-- BEGIN Exercise material --
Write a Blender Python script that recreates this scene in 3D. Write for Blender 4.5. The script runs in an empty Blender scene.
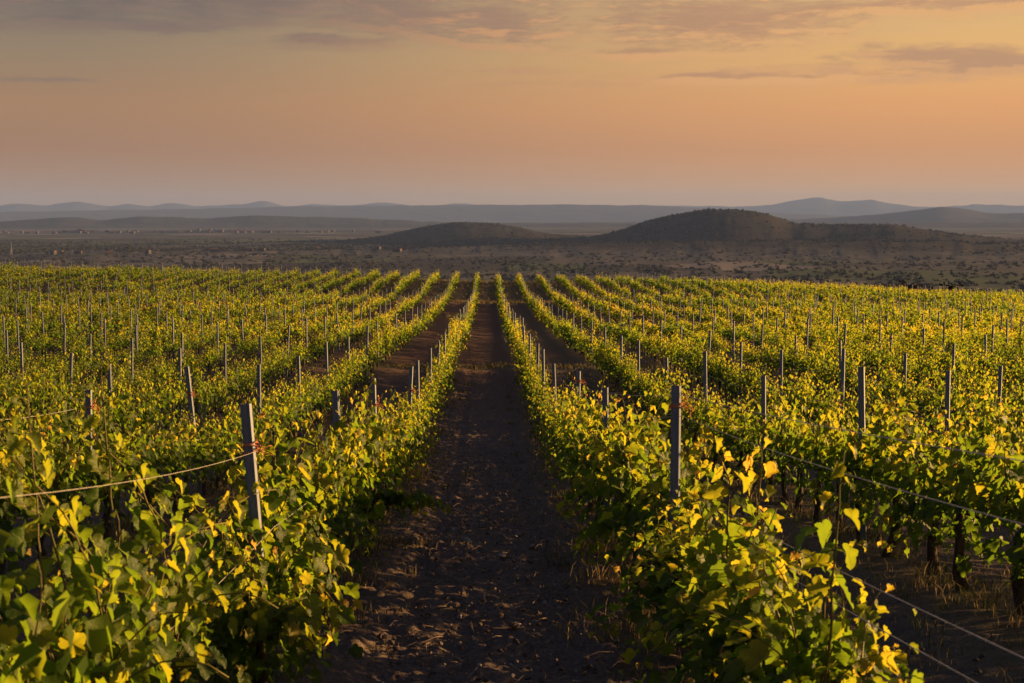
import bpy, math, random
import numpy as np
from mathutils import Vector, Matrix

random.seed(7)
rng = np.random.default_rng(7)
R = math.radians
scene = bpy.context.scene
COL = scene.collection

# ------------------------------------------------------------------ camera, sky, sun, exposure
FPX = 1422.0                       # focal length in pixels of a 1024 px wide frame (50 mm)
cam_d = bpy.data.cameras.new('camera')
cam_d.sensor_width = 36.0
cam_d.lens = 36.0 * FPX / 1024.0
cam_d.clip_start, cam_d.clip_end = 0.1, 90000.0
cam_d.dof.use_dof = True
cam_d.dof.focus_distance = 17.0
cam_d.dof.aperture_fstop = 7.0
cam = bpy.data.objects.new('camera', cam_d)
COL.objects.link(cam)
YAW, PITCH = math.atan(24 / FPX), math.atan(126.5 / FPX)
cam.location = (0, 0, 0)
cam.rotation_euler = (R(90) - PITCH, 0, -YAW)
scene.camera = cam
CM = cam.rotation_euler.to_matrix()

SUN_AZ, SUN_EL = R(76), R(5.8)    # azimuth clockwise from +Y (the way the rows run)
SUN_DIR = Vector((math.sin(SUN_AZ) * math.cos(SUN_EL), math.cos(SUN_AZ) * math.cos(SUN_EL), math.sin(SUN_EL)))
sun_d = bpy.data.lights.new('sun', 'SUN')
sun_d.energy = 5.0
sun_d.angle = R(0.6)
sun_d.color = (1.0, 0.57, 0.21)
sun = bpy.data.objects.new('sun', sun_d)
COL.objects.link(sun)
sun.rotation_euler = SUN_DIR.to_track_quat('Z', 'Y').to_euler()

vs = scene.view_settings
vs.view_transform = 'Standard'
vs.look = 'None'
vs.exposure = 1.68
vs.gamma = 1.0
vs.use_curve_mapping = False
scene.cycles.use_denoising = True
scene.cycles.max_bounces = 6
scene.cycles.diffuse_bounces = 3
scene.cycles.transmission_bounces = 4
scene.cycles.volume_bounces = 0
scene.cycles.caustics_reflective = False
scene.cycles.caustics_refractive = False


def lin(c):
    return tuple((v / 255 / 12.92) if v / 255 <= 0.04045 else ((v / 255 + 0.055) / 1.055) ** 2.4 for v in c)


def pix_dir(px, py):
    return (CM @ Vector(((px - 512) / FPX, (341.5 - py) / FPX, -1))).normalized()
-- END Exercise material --
-- BEGIN Exercise material --
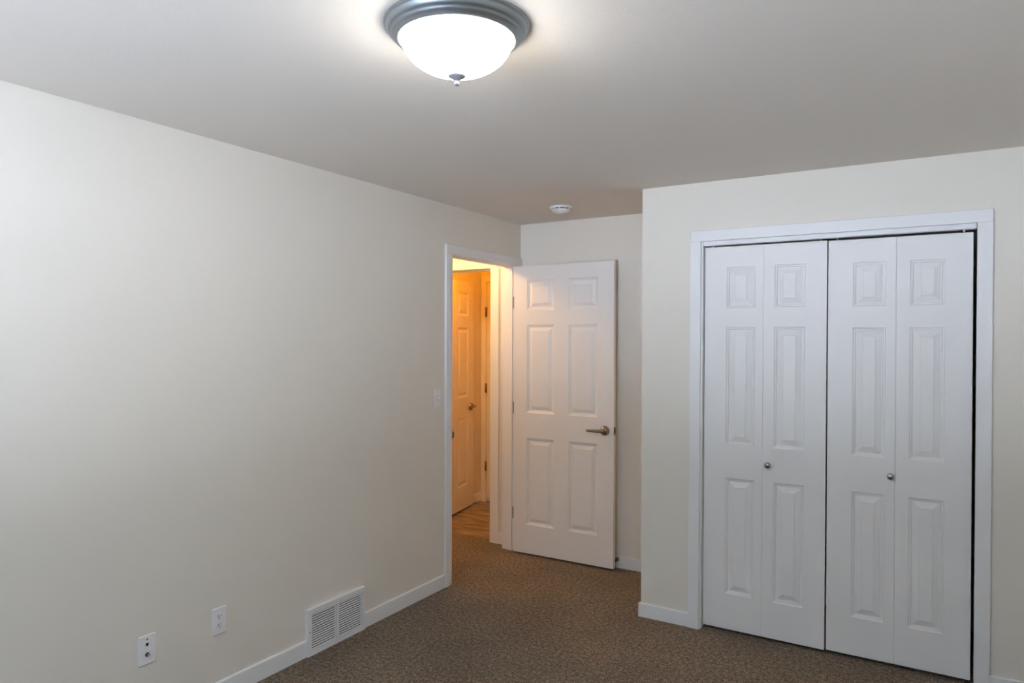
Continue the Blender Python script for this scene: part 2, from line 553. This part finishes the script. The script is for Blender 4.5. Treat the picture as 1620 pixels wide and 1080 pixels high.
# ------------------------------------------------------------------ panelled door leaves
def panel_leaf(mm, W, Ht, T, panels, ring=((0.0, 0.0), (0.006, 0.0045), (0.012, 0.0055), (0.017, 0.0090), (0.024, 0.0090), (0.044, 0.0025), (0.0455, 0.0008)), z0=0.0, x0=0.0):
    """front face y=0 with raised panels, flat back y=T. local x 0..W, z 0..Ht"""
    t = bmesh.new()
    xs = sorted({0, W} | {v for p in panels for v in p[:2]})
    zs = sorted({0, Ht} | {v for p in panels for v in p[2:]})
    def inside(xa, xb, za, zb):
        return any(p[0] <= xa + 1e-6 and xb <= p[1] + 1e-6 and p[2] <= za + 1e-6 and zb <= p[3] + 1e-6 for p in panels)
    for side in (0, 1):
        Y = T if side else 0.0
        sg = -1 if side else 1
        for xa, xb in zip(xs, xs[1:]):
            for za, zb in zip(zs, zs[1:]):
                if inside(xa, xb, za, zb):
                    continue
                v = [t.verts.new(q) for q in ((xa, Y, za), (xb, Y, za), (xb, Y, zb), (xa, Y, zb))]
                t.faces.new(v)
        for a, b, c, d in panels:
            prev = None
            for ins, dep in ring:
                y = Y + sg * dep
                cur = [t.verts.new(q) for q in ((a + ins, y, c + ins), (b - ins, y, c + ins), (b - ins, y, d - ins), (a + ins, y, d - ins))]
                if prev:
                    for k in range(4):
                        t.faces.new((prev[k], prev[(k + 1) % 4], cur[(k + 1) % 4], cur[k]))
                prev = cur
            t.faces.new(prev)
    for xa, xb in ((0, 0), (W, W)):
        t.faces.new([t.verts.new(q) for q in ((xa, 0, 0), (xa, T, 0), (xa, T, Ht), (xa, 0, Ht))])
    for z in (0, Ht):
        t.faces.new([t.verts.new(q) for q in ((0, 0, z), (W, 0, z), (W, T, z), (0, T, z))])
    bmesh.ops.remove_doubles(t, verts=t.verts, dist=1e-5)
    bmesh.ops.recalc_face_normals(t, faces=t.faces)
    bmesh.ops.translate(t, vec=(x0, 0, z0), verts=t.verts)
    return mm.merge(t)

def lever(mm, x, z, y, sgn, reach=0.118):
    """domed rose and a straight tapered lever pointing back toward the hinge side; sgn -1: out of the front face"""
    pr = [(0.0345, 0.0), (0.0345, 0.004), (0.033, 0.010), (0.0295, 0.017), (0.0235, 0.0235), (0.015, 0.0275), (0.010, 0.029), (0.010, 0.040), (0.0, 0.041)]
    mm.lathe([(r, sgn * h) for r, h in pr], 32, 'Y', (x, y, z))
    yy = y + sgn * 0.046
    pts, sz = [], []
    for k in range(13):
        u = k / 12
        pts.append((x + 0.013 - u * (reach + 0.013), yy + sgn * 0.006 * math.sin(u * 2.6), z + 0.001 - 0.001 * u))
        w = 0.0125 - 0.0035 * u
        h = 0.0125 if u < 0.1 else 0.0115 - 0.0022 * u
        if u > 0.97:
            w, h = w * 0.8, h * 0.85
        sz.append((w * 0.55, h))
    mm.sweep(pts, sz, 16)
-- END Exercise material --
Short exercise: Without the pictures, give again only the lines beginning at the line that contains "Write a Blender" and stopping after the line that contains "return (CM @", exactly as written.

Solution:
Write a Blender Python script that recreates this scene in 3D. Write for Blender 4.5. The script runs in an empty Blender scene.
import bpy, math, random
import numpy as np
from mathutils import Vector, Matrix

random.seed(7)
rng = np.random.default_rng(7)
R = math.radians
scene = bpy.context.scene
COL = scene.collection

# ------------------------------------------------------------------ camera, sky, sun, exposure
FPX = 1422.0                       # focal length in pixels of a 1024 px wide frame (50 mm)
cam_d = bpy.data.cameras.new('camera')
cam_d.sensor_width = 36.0
cam_d.lens = 36.0 * FPX / 1024.0
cam_d.clip_start, cam_d.clip_end = 0.1, 90000.0
cam_d.dof.use_dof = True
cam_d.dof.focus_distance = 17.0
cam_d.dof.aperture_fstop = 7.0
cam = bpy.data.objects.new('camera', cam_d)
COL.objects.link(cam)
YAW, PITCH = math.atan(24 / FPX), math.atan(126.5 / FPX)
cam.location = (0, 0, 0)
cam.rotation_euler = (R(90) - PITCH, 0, -YAW)
scene.camera = cam
CM = cam.rotation_euler.to_matrix()

SUN_AZ, SUN_EL = R(76), R(5.8)    # azimuth clockwise from +Y (the way the rows run)
SUN_DIR = Vector((math.sin(SUN_AZ) * math.cos(SUN_EL), math.cos(SUN_AZ) * math.cos(SUN_EL), math.sin(SUN_EL)))
sun_d = bpy.data.lights.new('sun', 'SUN')
sun_d.energy = 5.0
sun_d.angle = R(0.6)
sun_d.color = (1.0, 0.57, 0.21)
sun = bpy.data.objects.new('sun', sun_d)
COL.objects.link(sun)
sun.rotation_euler = SUN_DIR.to_track_quat('Z', 'Y').to_euler()

vs = scene.view_settings
vs.view_transform = 'Standard'
vs.look = 'None'
vs.exposure = 1.68
vs.gamma = 1.0
vs.use_curve_mapping = False
scene.cycles.use_denoising = True
scene.cycles.max_bounces = 6
scene.cycles.diffuse_bounces = 3
scene.cycles.transmission_bounces = 4
scene.cycles.volume_bounces = 0
scene.cycles.caustics_reflective = False
scene.cycles.caustics_refractive = False


def lin(c):
    return tuple((v / 255 / 12.92) if v / 255 <= 0.04045 else ((v / 255 + 0.055) / 1.055) ** 2.4 for v in c)


def pix_dir(px, py):
    return (CM @ Vector(((px - 512) / FPX, (341.5 - py) / FPX, -1))).normalized()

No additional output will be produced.